The government through the bidding process is likely to achieve its twin objectives of revenue maximisation and power tariff rationalisation.
As per the auction guidelines, if the price bids reach zero under the reverse auction, then the forward auction mechanism would commence. Given that all four blocks auctioned for the power sector have seen price bids reach zero, forward auctions were kicked in all the four blocks with developers quoting negative price bids. (INR484/t for Talibara-I awarded to GMR Chattisgarh, INR470/t for Sarisatolli awarded to CESC, INR940/t for Trans Damodar awarded to Durgapur Projects and INR712/t for Amelia North awarded to Jaiprakash Power Ventures).
The bids would mean that developers would not charge any fuel cost to the beneficiaries and would pay the amount bid per tonne to the state governments. Assuming INR600/t as the mining cost, INR200/t as the transportation cost and INR100/t as sizing and handling cost, the developers would incur around INR1400/t (mining cost + transportation + handling and sizing + the negative bid) or INR1/kwh as the fuel cost which will not be passed on to the consumers. So, with a zero fuel cost pass-through, a plant would only get the fixed cost per unit for power sold under the long term power purchase agreement (PPA) route. Ind-Ra opines that the bidding strategy followed by most developers would lead to minimisation of losses, however, earning profits post such bidding could be very difficult.

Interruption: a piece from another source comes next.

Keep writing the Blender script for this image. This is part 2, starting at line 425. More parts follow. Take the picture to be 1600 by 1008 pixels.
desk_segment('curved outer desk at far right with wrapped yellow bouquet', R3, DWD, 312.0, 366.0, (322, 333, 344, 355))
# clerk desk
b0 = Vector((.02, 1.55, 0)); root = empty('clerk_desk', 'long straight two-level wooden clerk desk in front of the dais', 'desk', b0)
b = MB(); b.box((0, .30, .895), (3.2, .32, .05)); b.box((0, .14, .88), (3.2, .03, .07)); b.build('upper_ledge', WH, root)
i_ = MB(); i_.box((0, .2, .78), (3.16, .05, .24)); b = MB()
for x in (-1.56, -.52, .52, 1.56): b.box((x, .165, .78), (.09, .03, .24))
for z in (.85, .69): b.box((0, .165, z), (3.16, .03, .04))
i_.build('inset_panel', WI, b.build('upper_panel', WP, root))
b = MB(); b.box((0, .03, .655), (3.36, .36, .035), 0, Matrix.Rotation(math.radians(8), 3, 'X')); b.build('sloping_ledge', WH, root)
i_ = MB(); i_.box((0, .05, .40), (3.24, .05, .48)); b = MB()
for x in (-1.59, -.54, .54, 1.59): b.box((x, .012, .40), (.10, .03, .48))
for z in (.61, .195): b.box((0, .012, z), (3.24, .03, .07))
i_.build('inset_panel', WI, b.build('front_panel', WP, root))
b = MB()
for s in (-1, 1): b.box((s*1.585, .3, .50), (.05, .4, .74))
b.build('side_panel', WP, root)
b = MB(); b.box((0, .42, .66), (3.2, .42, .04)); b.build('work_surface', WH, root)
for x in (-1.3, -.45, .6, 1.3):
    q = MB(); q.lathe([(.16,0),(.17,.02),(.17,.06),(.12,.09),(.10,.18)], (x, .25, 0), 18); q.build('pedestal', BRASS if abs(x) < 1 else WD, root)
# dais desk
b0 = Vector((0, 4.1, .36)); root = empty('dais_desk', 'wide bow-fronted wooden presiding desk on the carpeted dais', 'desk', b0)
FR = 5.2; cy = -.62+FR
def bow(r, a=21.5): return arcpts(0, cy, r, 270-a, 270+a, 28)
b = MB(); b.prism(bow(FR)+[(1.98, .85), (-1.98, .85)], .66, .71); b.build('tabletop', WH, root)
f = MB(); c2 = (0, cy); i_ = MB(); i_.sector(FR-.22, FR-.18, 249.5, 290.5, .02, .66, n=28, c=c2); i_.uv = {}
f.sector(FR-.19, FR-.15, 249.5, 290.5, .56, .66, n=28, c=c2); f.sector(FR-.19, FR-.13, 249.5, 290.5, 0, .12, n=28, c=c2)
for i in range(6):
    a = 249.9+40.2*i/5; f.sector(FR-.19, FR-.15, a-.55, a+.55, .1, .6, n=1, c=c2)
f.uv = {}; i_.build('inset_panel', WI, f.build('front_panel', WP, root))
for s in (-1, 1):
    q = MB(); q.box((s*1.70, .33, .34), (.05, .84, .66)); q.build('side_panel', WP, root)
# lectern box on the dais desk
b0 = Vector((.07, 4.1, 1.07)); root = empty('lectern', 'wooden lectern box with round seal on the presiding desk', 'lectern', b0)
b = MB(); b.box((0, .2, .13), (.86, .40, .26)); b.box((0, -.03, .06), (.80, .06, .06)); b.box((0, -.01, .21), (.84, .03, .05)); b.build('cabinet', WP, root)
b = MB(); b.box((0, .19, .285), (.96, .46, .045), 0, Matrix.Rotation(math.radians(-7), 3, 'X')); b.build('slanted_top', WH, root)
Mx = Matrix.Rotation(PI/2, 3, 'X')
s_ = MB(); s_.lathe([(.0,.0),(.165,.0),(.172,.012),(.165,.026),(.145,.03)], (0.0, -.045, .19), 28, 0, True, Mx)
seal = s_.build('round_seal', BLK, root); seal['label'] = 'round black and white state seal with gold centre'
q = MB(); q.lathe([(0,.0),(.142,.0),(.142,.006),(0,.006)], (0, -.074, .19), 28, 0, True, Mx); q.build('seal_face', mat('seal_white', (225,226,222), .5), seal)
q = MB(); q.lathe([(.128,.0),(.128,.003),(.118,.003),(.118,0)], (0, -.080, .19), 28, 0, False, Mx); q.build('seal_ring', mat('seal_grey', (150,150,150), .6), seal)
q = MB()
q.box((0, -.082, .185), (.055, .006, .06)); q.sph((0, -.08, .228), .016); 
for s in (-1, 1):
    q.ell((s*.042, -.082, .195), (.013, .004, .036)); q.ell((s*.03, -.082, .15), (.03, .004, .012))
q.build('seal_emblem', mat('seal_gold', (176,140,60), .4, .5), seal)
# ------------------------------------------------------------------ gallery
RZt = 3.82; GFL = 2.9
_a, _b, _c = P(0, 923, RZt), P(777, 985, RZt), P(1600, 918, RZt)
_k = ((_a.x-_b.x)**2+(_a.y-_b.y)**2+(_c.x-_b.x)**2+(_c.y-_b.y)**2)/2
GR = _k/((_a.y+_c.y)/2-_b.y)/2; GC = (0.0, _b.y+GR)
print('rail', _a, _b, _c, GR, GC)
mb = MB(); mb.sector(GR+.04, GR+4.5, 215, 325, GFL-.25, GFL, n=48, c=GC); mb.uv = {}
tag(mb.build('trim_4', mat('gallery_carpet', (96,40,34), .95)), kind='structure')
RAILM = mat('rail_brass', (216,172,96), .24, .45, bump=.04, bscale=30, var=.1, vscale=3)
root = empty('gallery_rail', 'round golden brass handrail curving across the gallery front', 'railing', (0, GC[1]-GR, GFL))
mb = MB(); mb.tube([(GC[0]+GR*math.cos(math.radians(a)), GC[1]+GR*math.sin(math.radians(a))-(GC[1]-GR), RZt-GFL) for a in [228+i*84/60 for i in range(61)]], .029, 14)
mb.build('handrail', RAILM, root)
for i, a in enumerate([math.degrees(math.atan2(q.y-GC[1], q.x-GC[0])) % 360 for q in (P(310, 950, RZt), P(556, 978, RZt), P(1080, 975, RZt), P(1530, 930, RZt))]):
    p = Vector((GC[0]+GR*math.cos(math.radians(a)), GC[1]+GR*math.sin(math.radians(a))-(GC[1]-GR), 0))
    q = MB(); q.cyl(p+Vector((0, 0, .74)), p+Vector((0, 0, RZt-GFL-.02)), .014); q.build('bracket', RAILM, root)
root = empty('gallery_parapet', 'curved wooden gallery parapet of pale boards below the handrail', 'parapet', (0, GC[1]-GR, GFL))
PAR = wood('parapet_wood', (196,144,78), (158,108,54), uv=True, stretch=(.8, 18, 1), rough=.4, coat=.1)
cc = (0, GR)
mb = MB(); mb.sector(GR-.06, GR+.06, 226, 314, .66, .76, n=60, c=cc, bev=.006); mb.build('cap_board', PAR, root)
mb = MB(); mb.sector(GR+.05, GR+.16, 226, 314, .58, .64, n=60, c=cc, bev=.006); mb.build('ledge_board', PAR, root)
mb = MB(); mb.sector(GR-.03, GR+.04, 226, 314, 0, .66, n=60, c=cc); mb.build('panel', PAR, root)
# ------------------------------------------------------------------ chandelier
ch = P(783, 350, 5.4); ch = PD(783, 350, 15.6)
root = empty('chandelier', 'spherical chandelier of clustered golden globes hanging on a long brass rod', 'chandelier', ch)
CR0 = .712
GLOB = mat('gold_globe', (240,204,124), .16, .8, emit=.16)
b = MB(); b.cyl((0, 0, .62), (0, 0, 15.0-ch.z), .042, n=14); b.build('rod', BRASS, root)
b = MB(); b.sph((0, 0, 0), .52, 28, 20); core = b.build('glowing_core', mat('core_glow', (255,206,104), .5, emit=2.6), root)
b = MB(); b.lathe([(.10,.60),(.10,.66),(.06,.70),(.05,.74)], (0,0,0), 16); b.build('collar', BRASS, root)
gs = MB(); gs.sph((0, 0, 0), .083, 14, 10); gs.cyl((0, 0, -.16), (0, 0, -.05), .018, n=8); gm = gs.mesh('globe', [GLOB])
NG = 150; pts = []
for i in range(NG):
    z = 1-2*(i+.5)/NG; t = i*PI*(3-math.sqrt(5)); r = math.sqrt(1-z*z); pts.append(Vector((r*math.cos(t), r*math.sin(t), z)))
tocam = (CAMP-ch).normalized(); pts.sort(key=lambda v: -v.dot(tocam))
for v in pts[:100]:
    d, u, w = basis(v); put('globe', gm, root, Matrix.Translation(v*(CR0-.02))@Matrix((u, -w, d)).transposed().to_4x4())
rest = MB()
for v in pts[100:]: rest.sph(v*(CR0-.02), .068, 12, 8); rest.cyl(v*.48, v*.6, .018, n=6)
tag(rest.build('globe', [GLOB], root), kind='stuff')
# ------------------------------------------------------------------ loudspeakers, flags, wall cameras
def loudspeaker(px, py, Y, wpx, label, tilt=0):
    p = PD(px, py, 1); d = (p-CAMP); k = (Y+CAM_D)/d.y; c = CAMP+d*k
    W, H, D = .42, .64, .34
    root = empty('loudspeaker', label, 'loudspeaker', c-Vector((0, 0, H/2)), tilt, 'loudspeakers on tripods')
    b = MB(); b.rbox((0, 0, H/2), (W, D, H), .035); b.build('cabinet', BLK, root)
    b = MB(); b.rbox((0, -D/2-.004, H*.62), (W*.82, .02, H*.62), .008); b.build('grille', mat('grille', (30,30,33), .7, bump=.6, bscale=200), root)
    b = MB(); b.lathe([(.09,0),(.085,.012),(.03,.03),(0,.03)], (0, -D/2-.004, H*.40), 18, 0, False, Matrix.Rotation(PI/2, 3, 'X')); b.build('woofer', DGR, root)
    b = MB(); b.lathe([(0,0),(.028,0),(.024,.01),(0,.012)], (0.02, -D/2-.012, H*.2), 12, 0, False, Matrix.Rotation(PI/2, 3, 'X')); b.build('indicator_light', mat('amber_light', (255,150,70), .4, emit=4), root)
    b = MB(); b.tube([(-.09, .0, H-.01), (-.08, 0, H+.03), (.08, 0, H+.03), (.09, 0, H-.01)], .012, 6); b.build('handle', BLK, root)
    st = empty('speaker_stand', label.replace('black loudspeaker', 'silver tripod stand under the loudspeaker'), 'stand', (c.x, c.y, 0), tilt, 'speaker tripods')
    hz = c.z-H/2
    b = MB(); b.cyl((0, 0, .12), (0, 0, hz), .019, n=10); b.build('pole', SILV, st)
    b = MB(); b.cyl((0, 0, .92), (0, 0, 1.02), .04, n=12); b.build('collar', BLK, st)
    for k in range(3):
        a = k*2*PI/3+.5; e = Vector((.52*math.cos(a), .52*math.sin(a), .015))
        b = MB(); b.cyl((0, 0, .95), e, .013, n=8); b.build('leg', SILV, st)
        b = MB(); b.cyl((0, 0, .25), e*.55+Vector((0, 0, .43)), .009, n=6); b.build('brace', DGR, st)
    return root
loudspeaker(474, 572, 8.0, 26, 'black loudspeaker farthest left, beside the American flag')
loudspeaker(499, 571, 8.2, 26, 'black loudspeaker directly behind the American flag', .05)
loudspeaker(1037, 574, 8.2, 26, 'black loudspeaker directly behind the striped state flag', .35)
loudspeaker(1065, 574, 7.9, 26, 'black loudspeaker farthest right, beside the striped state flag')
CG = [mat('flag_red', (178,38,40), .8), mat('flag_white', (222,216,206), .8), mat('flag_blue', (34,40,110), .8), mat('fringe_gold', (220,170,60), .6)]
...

Additionally, Ind-Ra also believes, that fixing the run-of-mine price of Coal India Limited with adjustments for gross calorific value as the ceiling price of the mine would also lead to problems. CIL's stripping ratio (1.74x) is far lower compared to the average stripping ratios of the mines (Talibara-I - 1.09x, Sarisatolli- 2.95x, Trans Damodar-6.83x, Amelia North-8.44x) bid out and hence the extraction costs could be higher.
Ind-Ra observes that since the current round of bidding involves operational blocks the interest by developers is high. However, investor interest is likely to wane in ready-to-operate blocks and other Schedule-I coal blocks.
However, Ind-Ra notes that developers would have tried to bid keeping in mind the possibility of sale of 15% of power generated through the merchant route which could result in covering up the losses that the developers would likely incur on the sale under the long-term PPA mode. Ind-Ra believes that the financial viability of the projects could suffer in case the assumptions with respect to mining cost and merchant selling price deviate. Moreover, sales through the merchant route would not be entirely able to cover for the losses incurred from sales under the PPA route.